Every business has vital information that should be protected from the hands of competition, whether it’s a special recipe, unique piece of software or a distinctive slogan. “You have to look for the different aspects of your product or service that are proprietary,” says Michell L. Davis, a partner with Register Lett L.L.P, an intellectual property and entertainment law firm in Atlanta. After you identify what sets your company apart, find out which area of intellectual property law is going to provide you with the best protection. There are four major areas: trademarks, patents, copyrights, and trade secrets.

Trademarks

“A trademark is a way to brand your consumer product,” Davis says. “It could be a word, picture, or slogan.” Albright’s company logo is a registered trademark, as well as the names of some of her food creations. “If another company has products that are called something similar, they could try to sue you to stop making your product if you don’t have a registered trademark,” Albright says.

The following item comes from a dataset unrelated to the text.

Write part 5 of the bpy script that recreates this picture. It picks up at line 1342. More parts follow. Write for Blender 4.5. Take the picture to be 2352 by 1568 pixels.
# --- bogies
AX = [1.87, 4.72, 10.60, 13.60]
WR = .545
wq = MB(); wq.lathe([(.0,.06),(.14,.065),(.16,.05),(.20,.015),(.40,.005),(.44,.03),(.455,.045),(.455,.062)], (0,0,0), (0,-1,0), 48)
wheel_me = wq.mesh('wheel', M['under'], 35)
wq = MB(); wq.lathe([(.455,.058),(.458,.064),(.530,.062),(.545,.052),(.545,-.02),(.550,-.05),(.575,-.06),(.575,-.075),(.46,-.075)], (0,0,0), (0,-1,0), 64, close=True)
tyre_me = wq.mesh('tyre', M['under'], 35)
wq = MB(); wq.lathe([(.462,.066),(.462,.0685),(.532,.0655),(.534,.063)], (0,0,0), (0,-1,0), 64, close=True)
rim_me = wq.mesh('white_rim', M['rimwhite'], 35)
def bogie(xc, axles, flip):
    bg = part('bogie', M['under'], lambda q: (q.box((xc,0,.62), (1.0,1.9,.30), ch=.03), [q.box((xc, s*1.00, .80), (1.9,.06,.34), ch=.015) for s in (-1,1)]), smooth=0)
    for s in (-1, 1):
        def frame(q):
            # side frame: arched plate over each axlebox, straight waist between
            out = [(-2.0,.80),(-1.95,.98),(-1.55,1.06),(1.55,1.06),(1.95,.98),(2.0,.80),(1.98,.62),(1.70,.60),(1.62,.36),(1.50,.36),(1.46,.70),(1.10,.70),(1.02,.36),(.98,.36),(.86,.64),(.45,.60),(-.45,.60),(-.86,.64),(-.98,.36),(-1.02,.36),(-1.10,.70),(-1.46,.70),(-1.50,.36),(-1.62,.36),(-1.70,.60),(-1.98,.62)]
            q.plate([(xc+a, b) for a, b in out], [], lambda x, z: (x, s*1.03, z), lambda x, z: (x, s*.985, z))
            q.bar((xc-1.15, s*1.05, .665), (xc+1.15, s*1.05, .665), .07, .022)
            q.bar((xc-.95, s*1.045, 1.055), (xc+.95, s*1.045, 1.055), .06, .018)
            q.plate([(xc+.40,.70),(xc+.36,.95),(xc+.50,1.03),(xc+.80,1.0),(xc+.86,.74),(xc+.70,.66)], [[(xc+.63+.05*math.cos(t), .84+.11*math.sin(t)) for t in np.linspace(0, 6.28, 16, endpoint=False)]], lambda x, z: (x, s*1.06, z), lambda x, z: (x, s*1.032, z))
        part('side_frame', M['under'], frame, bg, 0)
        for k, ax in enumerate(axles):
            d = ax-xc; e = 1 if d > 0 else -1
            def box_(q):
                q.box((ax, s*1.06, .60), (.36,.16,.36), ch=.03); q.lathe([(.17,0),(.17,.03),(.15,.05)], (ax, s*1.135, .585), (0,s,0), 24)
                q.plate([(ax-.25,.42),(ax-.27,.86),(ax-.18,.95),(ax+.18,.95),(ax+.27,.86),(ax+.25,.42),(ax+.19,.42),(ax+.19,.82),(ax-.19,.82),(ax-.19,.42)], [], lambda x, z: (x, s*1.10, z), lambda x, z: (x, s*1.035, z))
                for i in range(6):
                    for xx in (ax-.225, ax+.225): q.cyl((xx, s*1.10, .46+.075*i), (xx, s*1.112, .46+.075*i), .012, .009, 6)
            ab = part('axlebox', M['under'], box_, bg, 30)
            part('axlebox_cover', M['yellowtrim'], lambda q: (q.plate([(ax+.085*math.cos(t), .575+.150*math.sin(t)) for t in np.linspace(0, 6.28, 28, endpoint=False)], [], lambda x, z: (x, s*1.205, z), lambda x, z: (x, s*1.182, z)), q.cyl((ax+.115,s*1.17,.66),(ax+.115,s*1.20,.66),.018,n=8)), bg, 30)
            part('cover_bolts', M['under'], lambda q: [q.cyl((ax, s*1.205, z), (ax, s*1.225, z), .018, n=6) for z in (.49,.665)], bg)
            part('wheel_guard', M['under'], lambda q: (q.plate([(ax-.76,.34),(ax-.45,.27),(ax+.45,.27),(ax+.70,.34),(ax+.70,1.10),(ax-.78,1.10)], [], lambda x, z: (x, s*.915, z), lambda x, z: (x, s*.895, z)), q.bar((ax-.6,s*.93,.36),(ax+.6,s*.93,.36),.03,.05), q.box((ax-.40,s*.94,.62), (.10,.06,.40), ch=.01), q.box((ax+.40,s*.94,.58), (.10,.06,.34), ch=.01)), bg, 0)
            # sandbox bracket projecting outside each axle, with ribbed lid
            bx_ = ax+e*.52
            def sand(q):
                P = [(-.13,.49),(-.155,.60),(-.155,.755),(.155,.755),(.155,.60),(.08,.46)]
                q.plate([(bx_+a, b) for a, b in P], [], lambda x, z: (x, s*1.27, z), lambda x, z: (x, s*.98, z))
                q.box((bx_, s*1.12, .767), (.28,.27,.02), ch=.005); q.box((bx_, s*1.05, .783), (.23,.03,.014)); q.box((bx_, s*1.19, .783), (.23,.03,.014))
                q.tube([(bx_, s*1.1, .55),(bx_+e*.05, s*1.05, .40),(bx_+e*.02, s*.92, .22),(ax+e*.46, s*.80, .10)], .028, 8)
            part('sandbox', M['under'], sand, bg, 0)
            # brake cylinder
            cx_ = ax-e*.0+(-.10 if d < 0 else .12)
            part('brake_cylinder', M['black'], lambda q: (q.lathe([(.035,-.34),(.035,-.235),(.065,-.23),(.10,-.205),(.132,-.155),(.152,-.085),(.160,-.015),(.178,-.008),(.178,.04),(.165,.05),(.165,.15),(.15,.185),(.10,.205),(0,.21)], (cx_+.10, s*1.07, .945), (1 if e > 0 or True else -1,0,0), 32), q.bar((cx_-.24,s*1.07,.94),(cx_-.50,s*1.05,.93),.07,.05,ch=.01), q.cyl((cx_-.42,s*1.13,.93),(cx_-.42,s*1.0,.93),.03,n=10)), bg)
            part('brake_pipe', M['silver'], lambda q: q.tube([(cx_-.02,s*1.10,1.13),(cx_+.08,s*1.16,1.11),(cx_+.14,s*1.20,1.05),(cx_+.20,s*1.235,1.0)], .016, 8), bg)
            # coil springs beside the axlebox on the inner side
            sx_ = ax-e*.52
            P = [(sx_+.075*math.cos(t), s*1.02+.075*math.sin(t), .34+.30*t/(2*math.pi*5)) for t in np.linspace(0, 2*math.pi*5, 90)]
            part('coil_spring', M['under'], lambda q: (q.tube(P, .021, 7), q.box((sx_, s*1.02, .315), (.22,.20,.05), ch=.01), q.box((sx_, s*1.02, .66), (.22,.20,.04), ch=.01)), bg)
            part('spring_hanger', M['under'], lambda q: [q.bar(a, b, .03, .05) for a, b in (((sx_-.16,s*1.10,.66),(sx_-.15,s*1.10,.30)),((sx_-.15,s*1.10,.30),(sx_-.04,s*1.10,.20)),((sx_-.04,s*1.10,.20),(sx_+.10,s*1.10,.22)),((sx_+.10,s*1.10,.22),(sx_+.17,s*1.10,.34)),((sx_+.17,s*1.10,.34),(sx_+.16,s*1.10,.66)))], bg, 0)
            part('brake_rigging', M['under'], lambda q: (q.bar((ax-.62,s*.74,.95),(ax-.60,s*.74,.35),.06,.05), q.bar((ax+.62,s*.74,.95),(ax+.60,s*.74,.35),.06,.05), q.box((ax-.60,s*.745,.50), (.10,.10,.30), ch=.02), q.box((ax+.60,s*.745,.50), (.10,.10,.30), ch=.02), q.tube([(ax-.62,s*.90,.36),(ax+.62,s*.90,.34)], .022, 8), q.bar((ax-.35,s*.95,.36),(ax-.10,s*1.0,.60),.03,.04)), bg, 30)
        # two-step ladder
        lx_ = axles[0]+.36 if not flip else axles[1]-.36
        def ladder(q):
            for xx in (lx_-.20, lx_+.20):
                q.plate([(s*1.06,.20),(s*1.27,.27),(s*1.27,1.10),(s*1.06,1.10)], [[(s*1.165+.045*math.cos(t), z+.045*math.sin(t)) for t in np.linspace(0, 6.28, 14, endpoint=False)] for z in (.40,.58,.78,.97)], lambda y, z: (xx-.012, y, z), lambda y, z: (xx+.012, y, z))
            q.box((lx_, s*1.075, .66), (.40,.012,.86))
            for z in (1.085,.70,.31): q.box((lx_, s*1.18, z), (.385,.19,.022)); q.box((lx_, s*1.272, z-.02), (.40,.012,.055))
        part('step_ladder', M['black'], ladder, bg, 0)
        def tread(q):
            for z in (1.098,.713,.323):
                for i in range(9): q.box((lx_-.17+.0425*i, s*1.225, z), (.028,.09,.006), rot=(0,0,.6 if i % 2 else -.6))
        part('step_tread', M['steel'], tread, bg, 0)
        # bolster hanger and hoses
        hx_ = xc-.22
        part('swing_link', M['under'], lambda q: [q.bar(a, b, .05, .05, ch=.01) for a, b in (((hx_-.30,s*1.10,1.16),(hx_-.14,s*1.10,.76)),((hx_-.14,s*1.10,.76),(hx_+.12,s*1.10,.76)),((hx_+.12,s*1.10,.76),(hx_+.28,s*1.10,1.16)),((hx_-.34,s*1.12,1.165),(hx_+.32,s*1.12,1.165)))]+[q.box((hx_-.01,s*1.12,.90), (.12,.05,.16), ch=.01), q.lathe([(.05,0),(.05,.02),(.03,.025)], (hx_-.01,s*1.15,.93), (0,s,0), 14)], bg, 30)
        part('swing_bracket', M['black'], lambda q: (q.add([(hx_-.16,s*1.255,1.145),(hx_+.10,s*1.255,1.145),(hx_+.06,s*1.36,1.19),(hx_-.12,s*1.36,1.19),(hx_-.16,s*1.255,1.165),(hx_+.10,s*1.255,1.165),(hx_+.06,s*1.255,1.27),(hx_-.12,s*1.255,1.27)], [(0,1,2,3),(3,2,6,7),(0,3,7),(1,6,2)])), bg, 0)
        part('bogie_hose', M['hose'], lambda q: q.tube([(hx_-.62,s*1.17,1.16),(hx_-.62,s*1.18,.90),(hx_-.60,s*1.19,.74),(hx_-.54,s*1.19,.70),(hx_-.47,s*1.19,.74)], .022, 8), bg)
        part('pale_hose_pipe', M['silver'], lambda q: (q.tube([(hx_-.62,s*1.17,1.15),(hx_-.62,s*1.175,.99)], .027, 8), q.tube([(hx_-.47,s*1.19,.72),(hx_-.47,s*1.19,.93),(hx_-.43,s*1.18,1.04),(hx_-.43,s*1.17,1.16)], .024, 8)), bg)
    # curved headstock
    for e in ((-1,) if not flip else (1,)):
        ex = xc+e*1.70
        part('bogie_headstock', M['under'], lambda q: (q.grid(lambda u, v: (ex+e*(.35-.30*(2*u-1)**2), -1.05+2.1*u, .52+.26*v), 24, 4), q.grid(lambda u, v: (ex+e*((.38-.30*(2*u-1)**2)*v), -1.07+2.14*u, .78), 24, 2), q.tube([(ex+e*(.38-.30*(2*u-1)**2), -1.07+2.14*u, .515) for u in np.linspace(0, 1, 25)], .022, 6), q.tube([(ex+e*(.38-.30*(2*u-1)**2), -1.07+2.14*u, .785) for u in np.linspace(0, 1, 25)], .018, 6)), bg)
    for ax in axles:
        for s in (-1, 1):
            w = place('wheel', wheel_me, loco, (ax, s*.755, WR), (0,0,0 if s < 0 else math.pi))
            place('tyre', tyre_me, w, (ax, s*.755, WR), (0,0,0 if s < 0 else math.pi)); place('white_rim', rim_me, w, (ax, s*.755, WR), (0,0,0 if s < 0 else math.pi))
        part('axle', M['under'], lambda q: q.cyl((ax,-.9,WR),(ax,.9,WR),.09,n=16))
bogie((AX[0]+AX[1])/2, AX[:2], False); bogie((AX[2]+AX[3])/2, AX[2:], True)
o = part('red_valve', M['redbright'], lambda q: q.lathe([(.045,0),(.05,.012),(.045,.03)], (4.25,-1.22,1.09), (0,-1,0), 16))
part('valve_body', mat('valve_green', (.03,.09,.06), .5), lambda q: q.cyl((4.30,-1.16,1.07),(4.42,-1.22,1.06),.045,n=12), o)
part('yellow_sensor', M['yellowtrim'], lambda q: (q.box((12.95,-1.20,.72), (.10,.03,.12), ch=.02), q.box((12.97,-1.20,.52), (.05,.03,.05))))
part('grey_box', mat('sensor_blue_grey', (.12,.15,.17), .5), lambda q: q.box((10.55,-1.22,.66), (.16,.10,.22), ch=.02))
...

Trademarks are registered at the United States Patent and Trademark Office (USPTO). Costs can range from a few hundred to several thousand dollars, depending on the number of your requests and the objections you could face. Once you register your trademark, however, it helps protect your product and makes it easier to go after others who violate your brand. “You could get an infringing defendant’s profits, damages, and attorney’s fees,” says Karen Henry, an associate at the law firm of Davis Wright Tremaine L.L.P. in Los Angeles who specializes in intellectual property law.

Patents

“A patent is a way to protect an idea, Davis says. “So if you have an idea for an invention, a patent is a fairly involved process where you basically disclose how the invention works in exchange for exclusive rights to keep someone else from making, using or selling that particular invention.” A patent can be expensive to obtain, but it’s important if you share your ideas with others for the purpose of seeking funding.

Copyright

“A copyright protects the tangible expression of an idea,” Davis says. An idea itself can’t be copyrighted, but the physical expression of one, like a written manuscript, song CD, or picture, can be protected. It costs about $45 to register a copyright with the United States Copyright Office.

Trade Secrets

If your business uses a secret formula or recipe, you have a trade secret to protect. While you wouldn’t register it with a government organization (that would make it public knowledge), you can implement business practices to make sure it stays a secret.